# EXERCISE DATA start

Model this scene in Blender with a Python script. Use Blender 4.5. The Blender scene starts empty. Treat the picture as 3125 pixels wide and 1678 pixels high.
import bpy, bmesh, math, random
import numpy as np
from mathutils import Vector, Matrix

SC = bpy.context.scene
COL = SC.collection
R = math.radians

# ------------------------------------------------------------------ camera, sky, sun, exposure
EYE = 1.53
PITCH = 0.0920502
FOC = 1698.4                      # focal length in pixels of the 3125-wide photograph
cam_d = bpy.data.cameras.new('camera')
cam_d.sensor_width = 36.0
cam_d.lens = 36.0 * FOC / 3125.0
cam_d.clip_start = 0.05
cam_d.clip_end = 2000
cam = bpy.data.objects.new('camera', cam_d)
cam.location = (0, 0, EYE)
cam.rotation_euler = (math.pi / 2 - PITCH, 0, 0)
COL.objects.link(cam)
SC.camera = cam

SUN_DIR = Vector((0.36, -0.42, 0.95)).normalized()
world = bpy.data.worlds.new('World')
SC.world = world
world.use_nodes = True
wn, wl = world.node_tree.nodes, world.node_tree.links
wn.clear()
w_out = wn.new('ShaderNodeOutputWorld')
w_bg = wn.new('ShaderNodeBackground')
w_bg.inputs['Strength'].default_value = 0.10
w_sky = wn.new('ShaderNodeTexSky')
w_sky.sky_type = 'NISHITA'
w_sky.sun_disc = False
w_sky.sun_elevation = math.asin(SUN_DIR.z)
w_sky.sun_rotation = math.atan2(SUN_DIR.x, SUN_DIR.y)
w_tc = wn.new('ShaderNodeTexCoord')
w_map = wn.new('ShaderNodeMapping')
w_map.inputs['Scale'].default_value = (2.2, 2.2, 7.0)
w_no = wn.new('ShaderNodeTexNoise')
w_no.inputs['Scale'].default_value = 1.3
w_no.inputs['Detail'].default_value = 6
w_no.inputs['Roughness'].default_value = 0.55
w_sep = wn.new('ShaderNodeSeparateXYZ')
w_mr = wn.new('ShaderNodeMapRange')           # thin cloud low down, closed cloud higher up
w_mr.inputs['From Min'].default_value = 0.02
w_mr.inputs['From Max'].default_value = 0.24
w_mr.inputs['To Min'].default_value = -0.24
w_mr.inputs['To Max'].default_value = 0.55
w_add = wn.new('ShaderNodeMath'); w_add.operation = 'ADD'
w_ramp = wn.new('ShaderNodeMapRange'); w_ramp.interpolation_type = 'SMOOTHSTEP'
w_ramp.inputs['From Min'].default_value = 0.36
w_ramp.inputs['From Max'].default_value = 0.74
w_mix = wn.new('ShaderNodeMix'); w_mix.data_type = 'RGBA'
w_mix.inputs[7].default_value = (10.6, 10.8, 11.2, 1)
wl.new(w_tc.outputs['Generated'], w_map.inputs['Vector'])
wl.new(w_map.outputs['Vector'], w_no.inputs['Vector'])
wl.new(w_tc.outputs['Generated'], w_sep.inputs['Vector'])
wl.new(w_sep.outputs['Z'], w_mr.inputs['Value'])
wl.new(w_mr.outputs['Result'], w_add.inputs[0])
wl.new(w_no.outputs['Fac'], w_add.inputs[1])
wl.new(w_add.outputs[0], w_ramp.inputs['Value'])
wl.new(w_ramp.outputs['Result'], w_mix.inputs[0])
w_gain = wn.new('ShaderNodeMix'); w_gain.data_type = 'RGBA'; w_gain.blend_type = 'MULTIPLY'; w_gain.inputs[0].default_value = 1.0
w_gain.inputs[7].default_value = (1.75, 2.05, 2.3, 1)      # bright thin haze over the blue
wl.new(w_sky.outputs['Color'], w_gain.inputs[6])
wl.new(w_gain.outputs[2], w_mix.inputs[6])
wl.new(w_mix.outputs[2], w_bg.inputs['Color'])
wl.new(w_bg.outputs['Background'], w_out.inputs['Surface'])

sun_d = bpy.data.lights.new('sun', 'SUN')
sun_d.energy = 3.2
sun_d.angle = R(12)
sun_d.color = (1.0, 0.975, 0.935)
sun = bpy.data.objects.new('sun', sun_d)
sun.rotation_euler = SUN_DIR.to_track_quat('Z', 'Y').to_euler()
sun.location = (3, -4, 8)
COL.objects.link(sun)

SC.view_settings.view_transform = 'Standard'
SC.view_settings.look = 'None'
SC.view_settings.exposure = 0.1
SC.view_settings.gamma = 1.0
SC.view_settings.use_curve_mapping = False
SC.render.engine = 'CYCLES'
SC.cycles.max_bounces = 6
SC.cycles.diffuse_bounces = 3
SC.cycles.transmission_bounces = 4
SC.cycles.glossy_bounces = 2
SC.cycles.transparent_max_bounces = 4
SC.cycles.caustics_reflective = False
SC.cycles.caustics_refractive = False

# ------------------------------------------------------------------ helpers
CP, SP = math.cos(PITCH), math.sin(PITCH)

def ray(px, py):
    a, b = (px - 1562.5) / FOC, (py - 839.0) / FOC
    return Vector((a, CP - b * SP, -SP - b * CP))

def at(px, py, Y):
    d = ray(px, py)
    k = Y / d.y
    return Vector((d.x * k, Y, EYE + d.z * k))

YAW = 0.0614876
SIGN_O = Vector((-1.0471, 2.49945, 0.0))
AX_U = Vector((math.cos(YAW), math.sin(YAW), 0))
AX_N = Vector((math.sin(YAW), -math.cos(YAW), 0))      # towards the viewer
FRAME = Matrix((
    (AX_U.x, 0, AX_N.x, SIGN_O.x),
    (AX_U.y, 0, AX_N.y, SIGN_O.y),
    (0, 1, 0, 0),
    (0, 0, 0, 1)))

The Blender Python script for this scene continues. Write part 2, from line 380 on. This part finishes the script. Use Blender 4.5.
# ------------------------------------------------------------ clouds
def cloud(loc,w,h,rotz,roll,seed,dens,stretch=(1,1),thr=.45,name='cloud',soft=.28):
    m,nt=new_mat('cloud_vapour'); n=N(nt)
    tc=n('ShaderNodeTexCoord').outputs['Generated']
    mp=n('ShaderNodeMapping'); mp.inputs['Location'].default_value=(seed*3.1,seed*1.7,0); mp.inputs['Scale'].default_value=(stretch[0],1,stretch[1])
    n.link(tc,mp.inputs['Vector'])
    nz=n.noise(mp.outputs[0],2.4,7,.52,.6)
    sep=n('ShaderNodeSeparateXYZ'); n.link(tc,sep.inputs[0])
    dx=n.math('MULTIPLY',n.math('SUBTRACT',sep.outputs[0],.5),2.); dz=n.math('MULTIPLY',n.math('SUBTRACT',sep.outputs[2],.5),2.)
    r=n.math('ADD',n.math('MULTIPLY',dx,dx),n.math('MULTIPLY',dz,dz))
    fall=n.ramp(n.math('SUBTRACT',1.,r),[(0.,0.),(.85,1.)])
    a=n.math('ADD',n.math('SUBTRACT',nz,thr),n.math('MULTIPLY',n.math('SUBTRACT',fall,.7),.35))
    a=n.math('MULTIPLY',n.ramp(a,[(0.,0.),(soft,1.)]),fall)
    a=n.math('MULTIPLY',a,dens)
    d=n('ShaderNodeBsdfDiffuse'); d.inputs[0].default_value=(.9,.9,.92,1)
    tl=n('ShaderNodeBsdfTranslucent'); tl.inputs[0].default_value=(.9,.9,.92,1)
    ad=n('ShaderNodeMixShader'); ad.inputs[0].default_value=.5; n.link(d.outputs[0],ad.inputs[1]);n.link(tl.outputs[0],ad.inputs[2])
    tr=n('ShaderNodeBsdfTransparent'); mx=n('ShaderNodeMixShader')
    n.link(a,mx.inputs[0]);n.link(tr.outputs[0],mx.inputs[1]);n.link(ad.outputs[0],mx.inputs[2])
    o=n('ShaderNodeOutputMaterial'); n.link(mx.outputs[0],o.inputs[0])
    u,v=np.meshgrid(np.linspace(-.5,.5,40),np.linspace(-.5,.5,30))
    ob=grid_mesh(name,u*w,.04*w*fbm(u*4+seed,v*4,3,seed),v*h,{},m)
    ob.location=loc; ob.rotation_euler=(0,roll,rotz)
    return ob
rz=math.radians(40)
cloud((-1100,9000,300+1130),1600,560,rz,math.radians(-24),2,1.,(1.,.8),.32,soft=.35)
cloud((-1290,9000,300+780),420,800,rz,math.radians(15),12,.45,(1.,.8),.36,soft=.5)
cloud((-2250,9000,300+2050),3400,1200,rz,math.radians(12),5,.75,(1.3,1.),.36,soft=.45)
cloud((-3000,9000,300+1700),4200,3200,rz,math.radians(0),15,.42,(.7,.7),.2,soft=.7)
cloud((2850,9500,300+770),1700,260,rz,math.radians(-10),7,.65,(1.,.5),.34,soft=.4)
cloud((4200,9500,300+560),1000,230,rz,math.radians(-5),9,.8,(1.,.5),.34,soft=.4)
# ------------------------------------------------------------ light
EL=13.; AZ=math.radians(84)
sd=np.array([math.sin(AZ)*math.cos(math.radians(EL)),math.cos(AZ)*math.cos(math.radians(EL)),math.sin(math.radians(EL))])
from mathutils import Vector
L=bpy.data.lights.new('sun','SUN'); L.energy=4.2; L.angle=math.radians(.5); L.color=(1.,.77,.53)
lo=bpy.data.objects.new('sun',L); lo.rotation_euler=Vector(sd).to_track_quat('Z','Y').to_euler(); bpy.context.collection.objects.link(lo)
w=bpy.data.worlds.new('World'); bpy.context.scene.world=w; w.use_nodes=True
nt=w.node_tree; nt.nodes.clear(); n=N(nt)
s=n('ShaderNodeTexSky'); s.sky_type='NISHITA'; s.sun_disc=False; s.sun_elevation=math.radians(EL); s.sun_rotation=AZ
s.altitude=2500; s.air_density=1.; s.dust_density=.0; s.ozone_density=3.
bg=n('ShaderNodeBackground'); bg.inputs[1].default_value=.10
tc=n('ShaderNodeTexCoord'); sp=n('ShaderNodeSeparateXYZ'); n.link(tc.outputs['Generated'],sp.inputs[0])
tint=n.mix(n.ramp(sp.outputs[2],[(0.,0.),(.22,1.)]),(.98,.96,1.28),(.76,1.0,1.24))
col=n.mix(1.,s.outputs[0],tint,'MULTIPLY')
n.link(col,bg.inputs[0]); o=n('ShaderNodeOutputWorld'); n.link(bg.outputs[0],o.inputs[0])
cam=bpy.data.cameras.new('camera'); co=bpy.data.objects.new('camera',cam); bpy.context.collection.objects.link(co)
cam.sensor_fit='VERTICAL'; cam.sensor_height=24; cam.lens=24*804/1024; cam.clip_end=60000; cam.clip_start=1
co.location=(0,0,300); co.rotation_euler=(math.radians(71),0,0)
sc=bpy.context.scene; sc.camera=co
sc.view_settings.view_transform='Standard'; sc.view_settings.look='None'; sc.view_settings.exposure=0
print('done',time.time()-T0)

# EXERCISE DATA end

> TASK BRIEF: From the first line above through the line that contains "SC.camera = cam", quote each line exactly. Output nothing more.

> RESPONSE BELOW:
Model this scene in Blender with a Python script. Use Blender 4.5. The Blender scene starts empty. Treat the picture as 3125 pixels wide and 1678 pixels high.
import bpy, bmesh, math, random
import numpy as np
from mathutils import Vector, Matrix

SC = bpy.context.scene
COL = SC.collection
R = math.radians

# ------------------------------------------------------------------ camera, sky, sun, exposure
EYE = 1.53
PITCH = 0.0920502
FOC = 1698.4                      # focal length in pixels of the 3125-wide photograph
cam_d = bpy.data.cameras.new('camera')
cam_d.sensor_width = 36.0
cam_d.lens = 36.0 * FOC / 3125.0
cam_d.clip_start = 0.05
cam_d.clip_end = 2000
cam = bpy.data.objects.new('camera', cam_d)
cam.location = (0, 0, EYE)
cam.rotation_euler = (math.pi / 2 - PITCH, 0, 0)
COL.objects.link(cam)
SC.camera = cam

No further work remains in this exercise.